(Scene script records)
___

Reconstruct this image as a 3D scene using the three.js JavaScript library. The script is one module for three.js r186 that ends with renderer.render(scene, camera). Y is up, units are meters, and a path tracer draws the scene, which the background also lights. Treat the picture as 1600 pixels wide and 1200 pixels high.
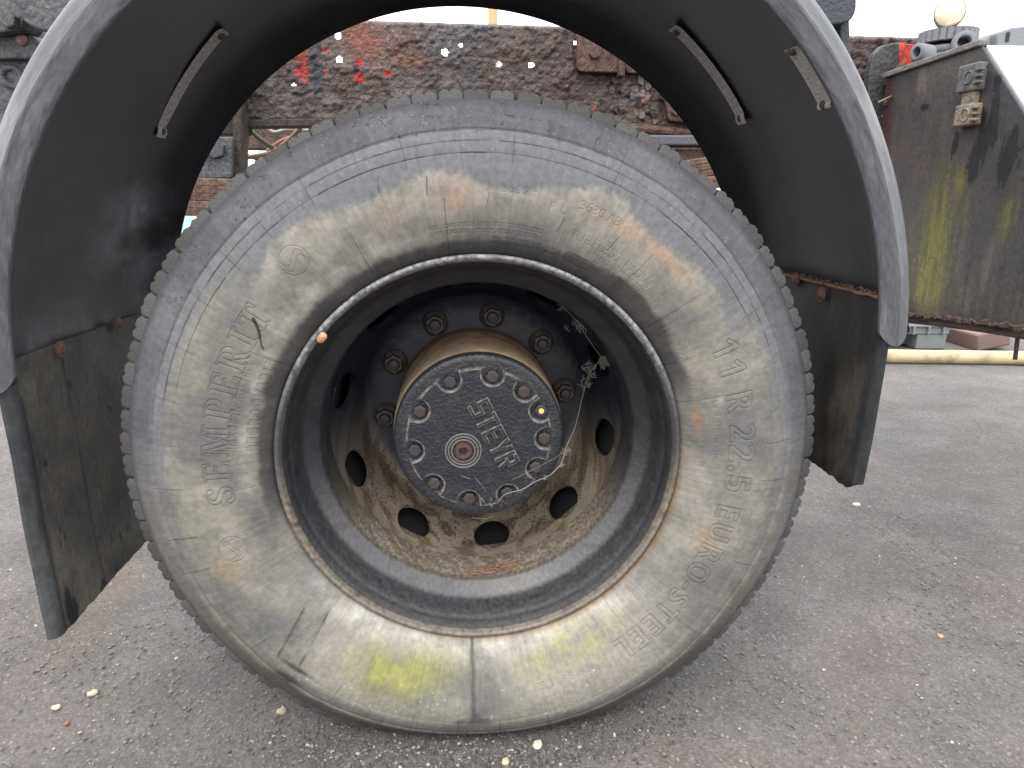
import * as THREE from 'three';
import { RoundedBoxGeometry } from 'three/addons/geometries/RoundedBoxGeometry.js';
import { mergeGeometries, mergeVertices, toCreasedNormals } from 'three/addons/utils/BufferGeometryUtils.js';
import { Brush, Evaluator, SUBTRACTION } from 'three-bvh-csg';

// ---------------------------------------------------------------- camera, sky, sun, exposure
const W = 1024, H = 768, F = 1107.158, HY = 0.485;           // HY: height of the wheel centre
const scene = new THREE.Scene();
const camera = new THREE.PerspectiveCamera(2 * Math.atan(600 / F) * 180 / Math.PI, W / H, 0.02, 400);
const CAM = new THREE.Vector3(-0.0338, 0.3777, 0.9792);       // relative to the wheel centre
camera.position.set(CAM.x, CAM.y + HY, CAM.z);
camera.rotation.set(-0.2623, -0.0803, 0, 'YXZ');
camera.updateMatrixWorld(true);
const renderer = new THREE.WebGLRenderer({ antialias: true });
renderer.setSize(W, H);
renderer.toneMapping = THREE.LinearToneMapping;
renderer.toneMappingExposure = 2.75;
renderer.shadowMap.enabled = true;
{                                                             // bright even overcast
  const w = 256, h = 128, d = new Float32Array(w * h * 4);
  for (let j = 0; j < h; j++) {
    const up = Math.sin(((j + 0.5) / h - 0.5) * Math.PI);
    const L = up > 0 ? 0.9 + 0.45 * up : 0.3;
    for (let i = 0; i < w; i++) d.set([L * 0.985, L, L * 1.03, 1], (j * w + i) * 4);
  }
  const t = new THREE.DataTexture(d, w, h, THREE.RGBAFormat, THREE.FloatType);
  t.mapping = THREE.EquirectangularReflectionMapping; t.needsUpdate = true;
  scene.background = t; scene.environment = t;
}
const sun = new THREE.DirectionalLight(0xfff4e6, 0.7);
sun.position.set(-1.2, 4.0, 2.6); sun.castShadow = true; sun.shadow.radius = 45;
sun.shadow.camera.left = sun.shadow.camera.bottom = -3; sun.shadow.camera.right = sun.shadow.camera.top = 3;
scene.add(sun);

// ---------------------------------------------------------------- helpers
let seed = 7;
const rnd = () => { seed = (seed + 0x6d2b79f5) | 0; let t = Math.imul(seed ^ (seed >>> 15), 1 | seed); t = (t + Math.imul(t ^ (t >>> 7), 61 | t)) ^ t; return ((t ^ (t >>> 14)) >>> 0) / 4294967296; };
const rr = (a, b) => a + (b - a) * rnd();
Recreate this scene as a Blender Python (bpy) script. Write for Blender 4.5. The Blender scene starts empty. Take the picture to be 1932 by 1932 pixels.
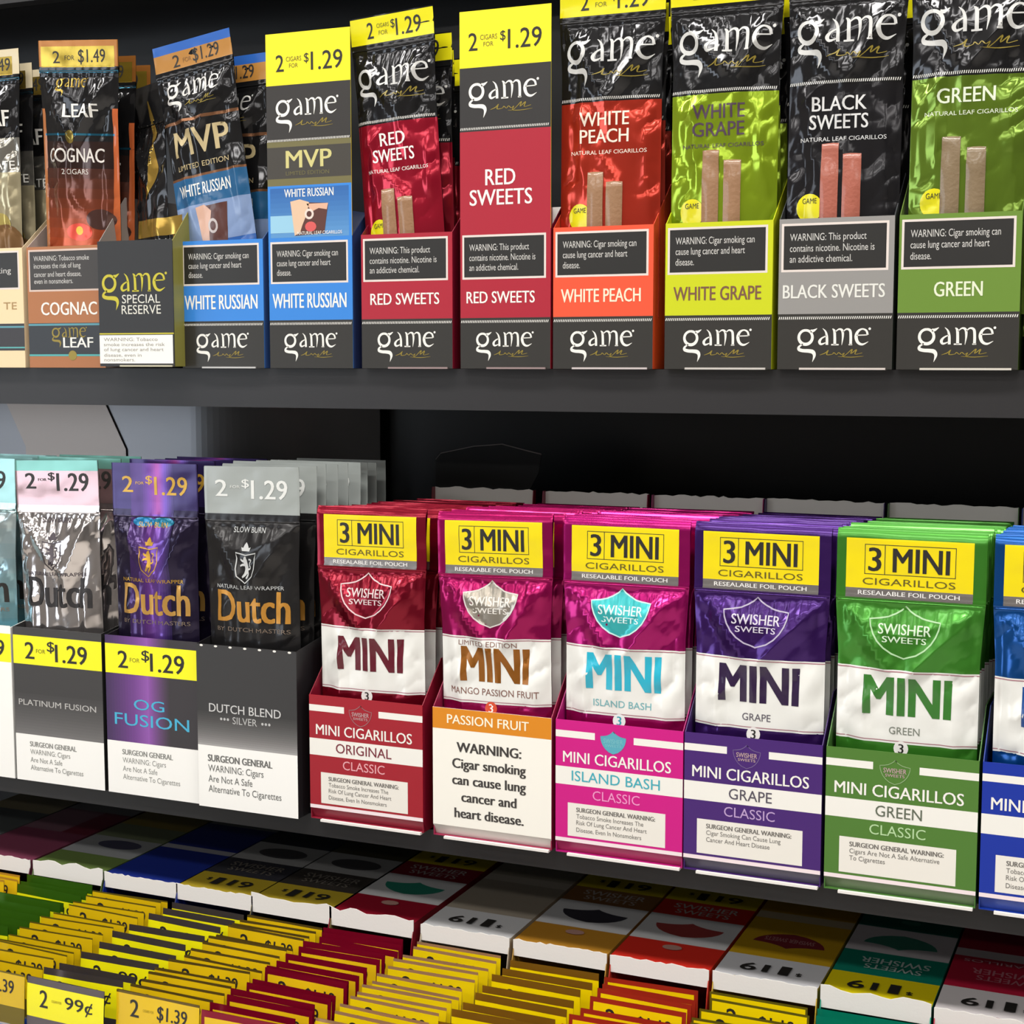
import bpy, bmesh, math, random
import numpy as np
from mathutils import Vector, Matrix, Euler
from mathutils.geometry import tessellate_polygon

SC = bpy.context.scene
COL = SC.collection
RAD = math.radians

# ------------------------------------------------------------------ camera
cam_d = bpy.data.cameras.new('camera')
cam = bpy.data.objects.new('camera', cam_d)
COL.objects.link(cam)
cam_d.sensor_width = 36.0
cam_d.lens = 36.0 * 2890.0 / 1932.0
cam_d.clip_start = 0.02
cam.location = (0, 0, 0)
cam.rotation_euler = (RAD(90 - 5.65), 0, RAD(23.5))
SC.camera = cam

# ------------------------------------------------------------------ world, lamps, exposure
w = bpy.data.worlds.new('world')
SC.world = w
w.use_nodes = True
w.node_tree.nodes['Background'].inputs['Color'].default_value = (0.9, 0.95, 1.0, 1)
w.node_tree.nodes['Background'].inputs['Strength'].default_value = 0.05
SC.view_settings.view_transform = 'Standard'
SC.view_settings.look = 'None'
SC.view_settings.gamma = 1.0
SC.view_settings.use_curve_mapping = False
SC.view_settings.exposure = 0.27


def ceiling_lamp(x, y, z, sx, sy, power, col=(1.0, 0.97, 0.92)):
    d = bpy.data.lights.new('ceiling_lamp', 'AREA')
    d.shape = 'RECTANGLE'
    d.size, d.size_y = sx, sy
    d.energy = power
    d.color = col
    o = bpy.data.objects.new('ceiling_lamp', d)
    COL.objects.link(o)
    o.location = (x, y, z)
    return o


# rows of long fluorescent fittings, parallel to the shelves
for ly, pw in ((0.0, 82), (-1.1, 38), (-2.3, 34), (-3.6, 34)):
    for lx in (-2.55, -0.45, 1.65):
        ceiling_lamp(lx, ly, 1.57, 1.5, 0.24, pw / 3 * 1.0)


# ------------------------------------------------------------------ materials
def lin(c):
    return tuple((v / 12.92 if v <= 0.04045 else ((v + 0.055) / 1.055) ** 2.4) for v in [k / 255.0 for k in c])


MATS = {}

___

**Exercise instructions:**
Print every entry exactly as written, without the pictures.

**Answer to the task:**
Reconstruct this image as a 3D scene using the three.js JavaScript library. The script is one module for three.js r186 that ends with renderer.render(scene, camera). Y is up, units are meters, and a path tracer draws the scene, which the background also lights. Treat the picture as 1600 pixels wide and 1200 pixels high.
import * as THREE from 'three';
import { RoundedBoxGeometry } from 'three/addons/geometries/RoundedBoxGeometry.js';
import { mergeGeometries, mergeVertices, toCreasedNormals } from 'three/addons/utils/BufferGeometryUtils.js';
import { Brush, Evaluator, SUBTRACTION } from 'three-bvh-csg';

// ---------------------------------------------------------------- camera, sky, sun, exposure
const W = 1024, H = 768, F = 1107.158, HY = 0.485;           // HY: height of the wheel centre
const scene = new THREE.Scene();
const camera = new THREE.PerspectiveCamera(2 * Math.atan(600 / F) * 180 / Math.PI, W / H, 0.02, 400);
const CAM = new THREE.Vector3(-0.0338, 0.3777, 0.9792);       // relative to the wheel centre
camera.position.set(CAM.x, CAM.y + HY, CAM.z);
camera.rotation.set(-0.2623, -0.0803, 0, 'YXZ');
camera.updateMatrixWorld(true);
const renderer = new THREE.WebGLRenderer({ antialias: true });
renderer.setSize(W, H);
renderer.toneMapping = THREE.LinearToneMapping;
renderer.toneMappingExposure = 2.75;
renderer.shadowMap.enabled = true;
{                                                             // bright even overcast
  const w = 256, h = 128, d = new Float32Array(w * h * 4);
  for (let j = 0; j < h; j++) {
    const up = Math.sin(((j + 0.5) / h - 0.5) * Math.PI);
    const L = up > 0 ? 0.9 + 0.45 * up : 0.3;
    for (let i = 0; i < w; i++) d.set([L * 0.985, L, L * 1.03, 1], (j * w + i) * 4);
  }
  const t = new THREE.DataTexture(d, w, h, THREE.RGBAFormat, THREE.FloatType);
  t.mapping = THREE.EquirectangularReflectionMapping; t.needsUpdate = true;
  scene.background = t; scene.environment = t;
}
const sun = new THREE.DirectionalLight(0xfff4e6, 0.7);
sun.position.set(-1.2, 4.0, 2.6); sun.castShadow = true; sun.shadow.radius = 45;
sun.shadow.camera.left = sun.shadow.camera.bottom = -3; sun.shadow.camera.right = sun.shadow.camera.top = 3;
scene.add(sun);

// ---------------------------------------------------------------- helpers
let seed = 7;
const rnd = () => { seed = (seed + 0x6d2b79f5) | 0; let t = Math.imul(seed ^ (seed >>> 15), 1 | seed); t = (t + Math.imul(t ^ (t >>> 7), 61 | t)) ^ t; return ((t ^ (t >>> 14)) >>> 0) / 4294967296; };
const rr = (a, b) => a + (b - a) * rnd();
Recreate this scene as a Blender Python (bpy) script. Write for Blender 4.5. The Blender scene starts empty. Take the picture to be 1932 by 1932 pixels.
import bpy, bmesh, math, random
import numpy as np
from mathutils import Vector, Matrix, Euler
from mathutils.geometry import tessellate_polygon

SC = bpy.context.scene
COL = SC.collection
RAD = math.radians

# ------------------------------------------------------------------ camera
cam_d = bpy.data.cameras.new('camera')
cam = bpy.data.objects.new('camera', cam_d)
COL.objects.link(cam)
cam_d.sensor_width = 36.0
cam_d.lens = 36.0 * 2890.0 / 1932.0
cam_d.clip_start = 0.02
cam.location = (0, 0, 0)
cam.rotation_euler = (RAD(90 - 5.65), 0, RAD(23.5))
SC.camera = cam

# ------------------------------------------------------------------ world, lamps, exposure
w = bpy.data.worlds.new('world')
SC.world = w
w.use_nodes = True
w.node_tree.nodes['Background'].inputs['Color'].default_value = (0.9, 0.95, 1.0, 1)
w.node_tree.nodes['Background'].inputs['Strength'].default_value = 0.05
SC.view_settings.view_transform = 'Standard'
SC.view_settings.look = 'None'
SC.view_settings.gamma = 1.0
SC.view_settings.use_curve_mapping = False
SC.view_settings.exposure = 0.27


def ceiling_lamp(x, y, z, sx, sy, power, col=(1.0, 0.97, 0.92)):
    d = bpy.data.lights.new('ceiling_lamp', 'AREA')
    d.shape = 'RECTANGLE'
    d.size, d.size_y = sx, sy
    d.energy = power
    d.color = col
    o = bpy.data.objects.new('ceiling_lamp', d)
    COL.objects.link(o)
    o.location = (x, y, z)
    return o


# rows of long fluorescent fittings, parallel to the shelves
for ly, pw in ((0.0, 82), (-1.1, 38), (-2.3, 34), (-3.6, 34)):
    for lx in (-2.55, -0.45, 1.65):
        ceiling_lamp(lx, ly, 1.57, 1.5, 0.24, pw / 3 * 1.0)


# ------------------------------------------------------------------ materials
def lin(c):
    return tuple((v / 12.92 if v <= 0.04045 else ((v + 0.055) / 1.055) ** 2.4) for v in [k / 255.0 for k in c])


MATS = {}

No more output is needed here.